僕の授業を受けた方の多くが、僕の読む羅生門の冒頭と共に僕を記憶しているようです。
これは理由がはっきりしていて、それは他でもない、作品の持つ力故であります。決して僕の声や読み方に起因するのではない。
高校に入って最初に出逢う、力のある作品なのです。最近では羅生門は教科書の中盤くらいに位置が下がり、鷺沢萌などの作品が先に来ているものも増えています。鷺沢さんの作品もちろん大好きですし、それらの方が確かに生徒の食いつきも良いはずなのですが、そこがやはり所謂定番教材となった作品のそら恐ろしいところでしょう。
近年の生徒の力量を鑑みて、この作品を後ろに回す傾向もありますが、むしろ臆することなくこういう底力のある作品を真っ先にぶつけるべきだ、ということについては、前任校のお古いお局様の意見に賛同したいところです。
同様の理由で、山月記、こころ、舞姫といった作品が敬遠されつつあります。まあ気持ちはよくわかるのです。僕だって怖じ気づきます。やり始めても後悔する気持ちが多分に湧き起こって来る。が、それでもやはり、勇気をもって、こういう作品は扱っておくべきだと思うのですね。
誤解されるかもしれませんが(別に構わないのですが)、僕は保守的な訳ではないのです。むしろ常に新しいことをしたいと思ってる。なかなか、意余って力及ばず、ですが。定番教材に関しては、如何に現代っ子に共感されるように料理するかですね。
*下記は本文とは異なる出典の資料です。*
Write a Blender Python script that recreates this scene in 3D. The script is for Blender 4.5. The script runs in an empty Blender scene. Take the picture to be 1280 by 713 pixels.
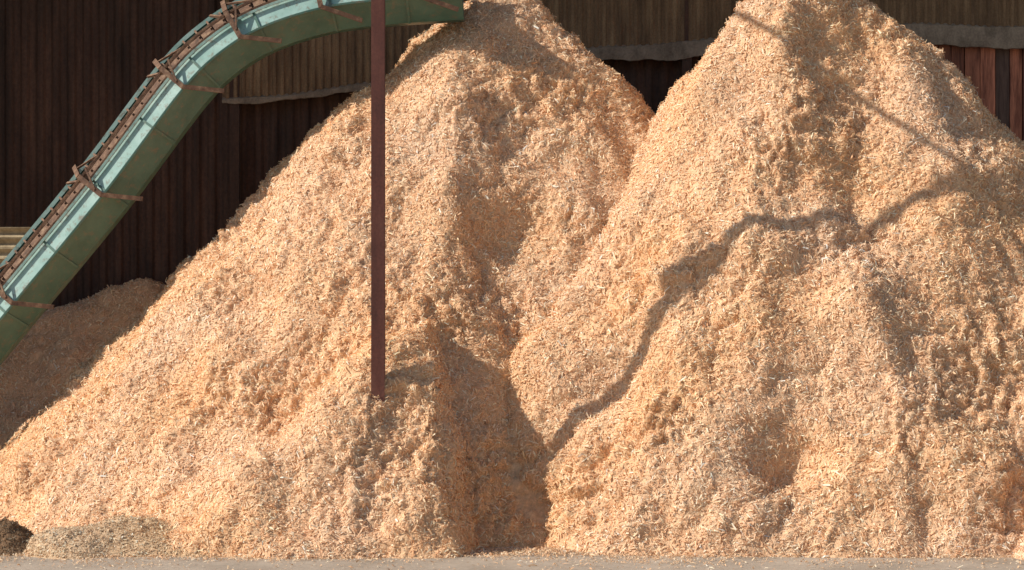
import bpy, math, numpy as np
from mathutils import Vector, Matrix
rng = np.random.default_rng(7)
scene = bpy.context.scene

# ------------------------------------------------------------------ noise
PERM = np.random.default_rng(3).permutation(256)
PERM = np.concatenate([PERM, PERM, PERM])
G = np.random.default_rng(5).normal(size=(256, 3)); G /= np.linalg.norm(G, axis=1)[:, None]
def perlin(p, seed=0):
    p = p + seed * 17.31
    i = np.floor(p).astype(np.int64); f = p - i; i &= 255
    u = f * f * f * (f * (f * 6 - 15) + 10)
    out = 0
    for a in (0, 1):
        for b in (0, 1):
            for c in (0, 1):
                h = PERM[PERM[PERM[(i[:, 0] + a) & 255] + ((i[:, 1] + b) & 255)] + ((i[:, 2] + c) & 255)]
                g = G[h]
                d = g[:, 0] * (f[:, 0] - a) + g[:, 1] * (f[:, 1] - b) + g[:, 2] * (f[:, 2] - c)
                w = (u[:, 0] if a else 1 - u[:, 0]) * (u[:, 1] if b else 1 - u[:, 1]) * (u[:, 2] if c else 1 - u[:, 2])
                out = out + d * w
    return out * 1.5

# ------------------------------------------------------------------ materials
def newmat(name):
    m = bpy.data.materials.new(name); m.use_nodes = True
    nt = m.node_tree; b = nt.nodes['Principled BSDF']
    return m, nt, b
def ramp(nt, fac, stops):
    r = nt.nodes.new('ShaderNodeValToRGB')
    while len(r.color_ramp.elements) < len(stops): r.color_ramp.elements.new(0.5)
    for e, (p, c) in zip(r.color_ramp.elements, stops):
        e.position = p; e.color = (*c, 1)
    nt.links.new(fac, r.inputs[0]); return r.outputs[0]
def noise(nt, scale, detail=4, rough=0.6, vec=None, stretch=None):
    n = nt.nodes.new('ShaderNodeTexNoise'); n.inputs['Scale'].default_value = scale
    n.inputs['Detail'].default_value = detail; n.inputs['Roughness'].default_value = rough
    tc = nt.nodes.new('ShaderNodeTexCoord'); v = tc.outputs['Object']
    if stretch:
        mp = nt.nodes.new('ShaderNodeMapping'); mp.inputs['Scale'].default_value = stretch
        nt.links.new(v, mp.inputs[0]); v = mp.outputs[0]
    nt.links.new(v, n.inputs['Vector']); return n.outputs['Fac']
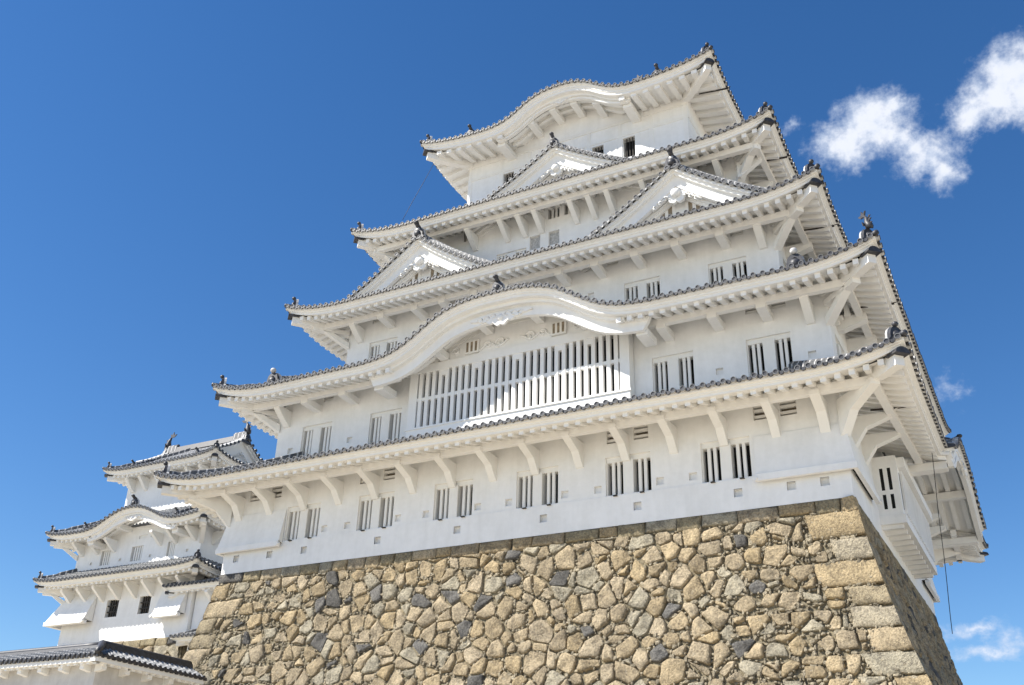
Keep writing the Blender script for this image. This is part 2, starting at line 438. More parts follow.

さて、今年度の1年生たちには、羅生門は心に残るものになったでしょうか…


後は蛇足ですが、この羅生門の朗読と言えば新潮から出ているカセット文庫の、橋爪功さんの朗読は聴かれた方も多いのではないかと思います。(殊に冒頭の)淡々とした読み方、あれは素晴らしいですね。小説が大変にビジュアルを喚起する描写なものだから、つい「おどろおどろ」と感情移入したくなるところですが、読み手があんまりコテコテとひねくると却ってよろしくない。その精神は大いに参考にしております。(この悪い例が同じ新潮カセット文庫の、江守徹が呼んだ山月記。だいたい近年の江守徹はどうなっているのでしょう。あの悪い冗談としか思えないオーバーな演技。人を小馬鹿にしているのかと思う。きっと本人は「これでもか」と巧いつもりなんでしょうなあ。聴けたものではない。)ただ橋爪版羅生門にも不満がない訳ではない。下人の言葉がドスが効き過ぎてるんですね。あれはまだ若い青年で、しかも前半などは自分が飢え死にしかけてるにもかかわらず盗みにも踏み切れない善良な男の子なんですよ。老婆の方は絶品であります。